STATED TASK: From the listing below, return each line that includes "capm".

GIVEN INFORMATION:
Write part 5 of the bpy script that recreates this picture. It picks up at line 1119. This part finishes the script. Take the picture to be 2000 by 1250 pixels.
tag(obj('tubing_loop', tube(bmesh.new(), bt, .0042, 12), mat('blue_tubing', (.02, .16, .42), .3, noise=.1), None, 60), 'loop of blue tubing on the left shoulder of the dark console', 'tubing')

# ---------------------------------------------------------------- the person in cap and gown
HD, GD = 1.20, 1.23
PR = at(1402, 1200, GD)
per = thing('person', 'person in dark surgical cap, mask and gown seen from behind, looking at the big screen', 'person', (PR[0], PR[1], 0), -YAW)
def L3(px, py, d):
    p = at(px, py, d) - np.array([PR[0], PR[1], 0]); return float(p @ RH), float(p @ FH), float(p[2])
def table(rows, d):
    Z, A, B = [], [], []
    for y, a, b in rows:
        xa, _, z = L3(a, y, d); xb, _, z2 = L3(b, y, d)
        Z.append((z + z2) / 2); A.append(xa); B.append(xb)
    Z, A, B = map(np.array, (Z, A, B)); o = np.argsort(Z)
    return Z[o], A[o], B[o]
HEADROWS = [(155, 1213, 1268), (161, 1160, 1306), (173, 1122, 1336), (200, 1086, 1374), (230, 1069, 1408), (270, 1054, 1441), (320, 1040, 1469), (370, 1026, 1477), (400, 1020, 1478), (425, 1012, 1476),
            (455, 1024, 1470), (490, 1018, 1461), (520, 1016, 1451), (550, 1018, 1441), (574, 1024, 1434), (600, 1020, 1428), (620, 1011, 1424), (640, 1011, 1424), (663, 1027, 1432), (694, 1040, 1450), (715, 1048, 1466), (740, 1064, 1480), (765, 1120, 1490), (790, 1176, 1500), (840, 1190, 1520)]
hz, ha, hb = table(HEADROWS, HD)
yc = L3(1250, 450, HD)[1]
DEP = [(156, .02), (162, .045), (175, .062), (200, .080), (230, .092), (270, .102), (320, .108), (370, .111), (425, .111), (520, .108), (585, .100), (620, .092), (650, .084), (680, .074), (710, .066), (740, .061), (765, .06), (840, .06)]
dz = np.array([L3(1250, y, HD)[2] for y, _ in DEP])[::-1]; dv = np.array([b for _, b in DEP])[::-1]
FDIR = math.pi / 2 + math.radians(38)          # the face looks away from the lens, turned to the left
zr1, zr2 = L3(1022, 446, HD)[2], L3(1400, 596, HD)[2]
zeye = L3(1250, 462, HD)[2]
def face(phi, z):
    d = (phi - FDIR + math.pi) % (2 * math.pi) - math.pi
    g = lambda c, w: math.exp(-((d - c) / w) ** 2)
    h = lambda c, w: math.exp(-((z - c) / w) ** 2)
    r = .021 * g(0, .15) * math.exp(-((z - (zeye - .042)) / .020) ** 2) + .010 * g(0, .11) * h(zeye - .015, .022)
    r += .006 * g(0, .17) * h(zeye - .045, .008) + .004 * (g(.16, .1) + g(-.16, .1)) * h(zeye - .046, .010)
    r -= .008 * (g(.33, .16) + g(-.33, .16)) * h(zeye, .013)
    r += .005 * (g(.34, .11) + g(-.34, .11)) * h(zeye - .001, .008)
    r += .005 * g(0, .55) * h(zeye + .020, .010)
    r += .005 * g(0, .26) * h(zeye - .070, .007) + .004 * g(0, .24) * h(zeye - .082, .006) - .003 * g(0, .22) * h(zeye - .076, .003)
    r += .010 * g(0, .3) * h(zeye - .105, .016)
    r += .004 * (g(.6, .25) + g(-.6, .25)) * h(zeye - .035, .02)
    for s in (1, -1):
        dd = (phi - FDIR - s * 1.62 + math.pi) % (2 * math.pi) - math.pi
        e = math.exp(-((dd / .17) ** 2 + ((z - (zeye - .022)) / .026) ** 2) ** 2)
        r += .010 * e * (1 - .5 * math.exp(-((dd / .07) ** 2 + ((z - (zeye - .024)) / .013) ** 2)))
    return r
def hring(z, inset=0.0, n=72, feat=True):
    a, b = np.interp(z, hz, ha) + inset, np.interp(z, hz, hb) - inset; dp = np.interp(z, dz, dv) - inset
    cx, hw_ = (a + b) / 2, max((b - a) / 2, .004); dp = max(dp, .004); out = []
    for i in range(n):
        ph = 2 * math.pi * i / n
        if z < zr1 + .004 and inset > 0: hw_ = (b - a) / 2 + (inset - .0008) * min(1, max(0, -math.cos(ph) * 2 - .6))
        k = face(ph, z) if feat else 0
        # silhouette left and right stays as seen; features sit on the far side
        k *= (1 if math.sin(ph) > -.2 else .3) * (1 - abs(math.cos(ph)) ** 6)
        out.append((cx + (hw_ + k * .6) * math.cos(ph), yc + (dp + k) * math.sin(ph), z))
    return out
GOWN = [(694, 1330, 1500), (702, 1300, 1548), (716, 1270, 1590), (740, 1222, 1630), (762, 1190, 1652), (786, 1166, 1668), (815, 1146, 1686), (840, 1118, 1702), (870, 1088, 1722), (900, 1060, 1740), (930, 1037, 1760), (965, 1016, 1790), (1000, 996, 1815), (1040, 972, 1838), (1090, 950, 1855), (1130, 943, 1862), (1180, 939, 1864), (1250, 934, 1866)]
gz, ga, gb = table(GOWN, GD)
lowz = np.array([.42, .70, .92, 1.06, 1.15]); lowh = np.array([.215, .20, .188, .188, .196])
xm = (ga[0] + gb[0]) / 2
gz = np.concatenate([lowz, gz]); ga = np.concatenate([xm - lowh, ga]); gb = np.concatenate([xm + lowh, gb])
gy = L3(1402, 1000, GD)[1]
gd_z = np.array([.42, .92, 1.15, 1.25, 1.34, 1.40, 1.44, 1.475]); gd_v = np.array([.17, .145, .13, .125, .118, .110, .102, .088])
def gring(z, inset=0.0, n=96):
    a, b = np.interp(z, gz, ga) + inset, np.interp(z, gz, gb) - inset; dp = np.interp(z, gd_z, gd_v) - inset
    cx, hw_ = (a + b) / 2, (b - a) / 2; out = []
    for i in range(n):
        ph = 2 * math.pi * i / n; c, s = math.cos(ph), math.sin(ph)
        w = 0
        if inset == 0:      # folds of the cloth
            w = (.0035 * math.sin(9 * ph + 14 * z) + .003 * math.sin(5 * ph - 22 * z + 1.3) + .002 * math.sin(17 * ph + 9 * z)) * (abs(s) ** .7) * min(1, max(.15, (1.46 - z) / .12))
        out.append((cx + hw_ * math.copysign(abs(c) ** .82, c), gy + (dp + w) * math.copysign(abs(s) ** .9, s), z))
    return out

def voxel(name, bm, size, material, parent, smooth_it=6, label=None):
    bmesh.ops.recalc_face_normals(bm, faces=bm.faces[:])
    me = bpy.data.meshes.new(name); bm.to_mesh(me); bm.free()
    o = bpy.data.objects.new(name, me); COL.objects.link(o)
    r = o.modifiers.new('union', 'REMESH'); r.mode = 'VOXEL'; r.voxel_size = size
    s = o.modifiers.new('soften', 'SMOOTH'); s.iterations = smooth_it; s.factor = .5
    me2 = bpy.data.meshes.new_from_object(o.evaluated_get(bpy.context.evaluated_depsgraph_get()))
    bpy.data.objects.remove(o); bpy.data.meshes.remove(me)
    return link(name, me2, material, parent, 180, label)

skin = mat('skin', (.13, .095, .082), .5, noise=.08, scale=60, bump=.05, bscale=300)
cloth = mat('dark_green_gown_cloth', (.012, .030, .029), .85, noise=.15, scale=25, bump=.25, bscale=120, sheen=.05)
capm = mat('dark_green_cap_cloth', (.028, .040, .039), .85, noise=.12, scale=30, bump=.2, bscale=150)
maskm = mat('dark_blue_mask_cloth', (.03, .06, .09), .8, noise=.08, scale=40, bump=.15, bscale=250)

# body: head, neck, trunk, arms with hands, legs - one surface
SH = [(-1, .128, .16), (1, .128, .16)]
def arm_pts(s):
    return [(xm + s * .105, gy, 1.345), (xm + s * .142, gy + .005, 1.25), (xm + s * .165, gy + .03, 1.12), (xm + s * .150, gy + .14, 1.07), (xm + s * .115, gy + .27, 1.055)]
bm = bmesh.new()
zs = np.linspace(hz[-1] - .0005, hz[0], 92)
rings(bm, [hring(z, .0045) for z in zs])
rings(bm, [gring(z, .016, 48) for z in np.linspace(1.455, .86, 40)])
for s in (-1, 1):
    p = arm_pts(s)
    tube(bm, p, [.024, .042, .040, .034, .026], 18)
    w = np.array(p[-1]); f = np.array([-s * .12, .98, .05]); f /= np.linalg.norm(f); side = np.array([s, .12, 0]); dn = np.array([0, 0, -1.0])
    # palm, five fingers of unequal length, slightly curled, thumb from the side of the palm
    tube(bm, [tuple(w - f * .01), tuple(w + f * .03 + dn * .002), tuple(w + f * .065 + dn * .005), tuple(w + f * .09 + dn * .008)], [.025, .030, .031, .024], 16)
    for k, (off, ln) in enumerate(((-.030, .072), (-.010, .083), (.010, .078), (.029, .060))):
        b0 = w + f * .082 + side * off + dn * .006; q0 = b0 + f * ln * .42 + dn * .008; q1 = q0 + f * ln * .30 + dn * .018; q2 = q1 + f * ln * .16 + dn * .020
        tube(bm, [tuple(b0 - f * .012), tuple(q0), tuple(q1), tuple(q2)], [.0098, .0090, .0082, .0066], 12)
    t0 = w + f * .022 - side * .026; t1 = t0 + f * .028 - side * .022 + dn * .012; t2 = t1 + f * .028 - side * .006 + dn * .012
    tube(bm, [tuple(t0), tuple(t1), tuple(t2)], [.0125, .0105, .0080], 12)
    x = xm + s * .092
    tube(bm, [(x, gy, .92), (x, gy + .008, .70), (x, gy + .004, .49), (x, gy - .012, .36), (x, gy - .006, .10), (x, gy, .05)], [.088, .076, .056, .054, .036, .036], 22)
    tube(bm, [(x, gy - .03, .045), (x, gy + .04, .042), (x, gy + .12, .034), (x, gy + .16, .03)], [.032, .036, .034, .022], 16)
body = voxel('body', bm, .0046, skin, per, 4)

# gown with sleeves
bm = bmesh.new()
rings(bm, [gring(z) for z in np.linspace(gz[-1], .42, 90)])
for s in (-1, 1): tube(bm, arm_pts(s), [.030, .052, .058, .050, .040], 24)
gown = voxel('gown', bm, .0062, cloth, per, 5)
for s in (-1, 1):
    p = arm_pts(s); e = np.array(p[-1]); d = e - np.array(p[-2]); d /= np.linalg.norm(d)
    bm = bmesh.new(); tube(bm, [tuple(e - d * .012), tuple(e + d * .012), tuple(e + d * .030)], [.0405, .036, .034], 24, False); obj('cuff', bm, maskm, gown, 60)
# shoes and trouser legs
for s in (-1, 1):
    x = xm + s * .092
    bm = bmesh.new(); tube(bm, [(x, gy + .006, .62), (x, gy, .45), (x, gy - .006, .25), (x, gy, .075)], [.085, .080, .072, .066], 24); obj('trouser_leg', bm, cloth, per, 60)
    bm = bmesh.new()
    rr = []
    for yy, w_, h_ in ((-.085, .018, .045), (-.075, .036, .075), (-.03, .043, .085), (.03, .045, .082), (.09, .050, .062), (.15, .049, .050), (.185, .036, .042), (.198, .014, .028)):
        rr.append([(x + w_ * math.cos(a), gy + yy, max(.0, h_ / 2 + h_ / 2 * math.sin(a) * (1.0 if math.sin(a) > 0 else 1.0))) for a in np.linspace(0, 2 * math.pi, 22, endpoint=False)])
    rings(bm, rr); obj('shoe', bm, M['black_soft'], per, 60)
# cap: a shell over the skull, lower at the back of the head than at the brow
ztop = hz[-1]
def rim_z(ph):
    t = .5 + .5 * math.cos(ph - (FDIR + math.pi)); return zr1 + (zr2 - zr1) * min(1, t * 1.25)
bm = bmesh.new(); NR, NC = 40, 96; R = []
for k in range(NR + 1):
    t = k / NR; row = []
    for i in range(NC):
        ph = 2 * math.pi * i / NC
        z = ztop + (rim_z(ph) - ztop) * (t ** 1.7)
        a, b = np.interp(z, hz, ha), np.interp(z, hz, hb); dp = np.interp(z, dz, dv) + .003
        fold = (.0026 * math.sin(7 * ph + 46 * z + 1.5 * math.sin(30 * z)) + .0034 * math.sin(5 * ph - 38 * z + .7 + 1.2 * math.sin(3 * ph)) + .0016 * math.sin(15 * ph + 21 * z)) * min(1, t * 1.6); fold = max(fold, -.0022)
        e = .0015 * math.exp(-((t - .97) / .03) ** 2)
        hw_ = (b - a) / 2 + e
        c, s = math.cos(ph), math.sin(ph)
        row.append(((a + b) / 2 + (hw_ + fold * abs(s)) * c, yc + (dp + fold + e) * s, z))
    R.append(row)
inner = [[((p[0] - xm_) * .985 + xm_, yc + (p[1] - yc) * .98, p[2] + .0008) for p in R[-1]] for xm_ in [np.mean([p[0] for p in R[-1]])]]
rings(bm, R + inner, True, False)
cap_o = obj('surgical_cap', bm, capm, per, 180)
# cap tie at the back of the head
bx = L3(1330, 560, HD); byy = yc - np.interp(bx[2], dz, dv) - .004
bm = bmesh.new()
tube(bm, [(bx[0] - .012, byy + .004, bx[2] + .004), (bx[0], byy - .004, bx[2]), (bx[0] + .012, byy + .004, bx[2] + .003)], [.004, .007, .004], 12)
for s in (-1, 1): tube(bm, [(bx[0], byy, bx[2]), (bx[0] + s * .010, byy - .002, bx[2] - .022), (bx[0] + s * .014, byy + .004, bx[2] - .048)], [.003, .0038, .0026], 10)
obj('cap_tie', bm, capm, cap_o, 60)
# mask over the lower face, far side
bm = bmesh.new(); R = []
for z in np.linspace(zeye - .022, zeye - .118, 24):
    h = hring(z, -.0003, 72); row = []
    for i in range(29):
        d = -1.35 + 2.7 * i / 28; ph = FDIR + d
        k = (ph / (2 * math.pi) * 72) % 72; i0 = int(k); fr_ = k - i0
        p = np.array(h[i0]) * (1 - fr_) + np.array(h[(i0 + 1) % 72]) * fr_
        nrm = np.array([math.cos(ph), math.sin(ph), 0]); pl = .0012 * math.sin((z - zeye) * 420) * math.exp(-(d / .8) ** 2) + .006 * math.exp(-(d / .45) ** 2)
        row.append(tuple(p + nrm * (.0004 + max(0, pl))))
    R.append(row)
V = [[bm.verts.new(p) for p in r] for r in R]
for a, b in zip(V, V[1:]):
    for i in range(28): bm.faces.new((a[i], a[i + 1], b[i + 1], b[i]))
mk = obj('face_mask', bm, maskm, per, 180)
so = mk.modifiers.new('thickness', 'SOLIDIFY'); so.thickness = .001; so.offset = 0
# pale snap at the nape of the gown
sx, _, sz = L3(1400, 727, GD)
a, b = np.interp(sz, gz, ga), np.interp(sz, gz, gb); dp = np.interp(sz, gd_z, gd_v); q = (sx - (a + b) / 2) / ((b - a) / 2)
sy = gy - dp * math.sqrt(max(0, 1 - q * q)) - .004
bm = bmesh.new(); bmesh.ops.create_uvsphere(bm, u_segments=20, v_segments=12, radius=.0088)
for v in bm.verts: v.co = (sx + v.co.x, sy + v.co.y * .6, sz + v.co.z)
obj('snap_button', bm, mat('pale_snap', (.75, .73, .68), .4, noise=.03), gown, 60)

THE RESPONSE:
capm = mat('dark_green_cap_cloth', (.028, .040, .039), .85, noise=.12, scale=30, bump=.2, bscale=150)
cap_o = obj('surgical_cap', bm, capm, per, 180)
obj('cap_tie', bm, capm, cap_o, 60)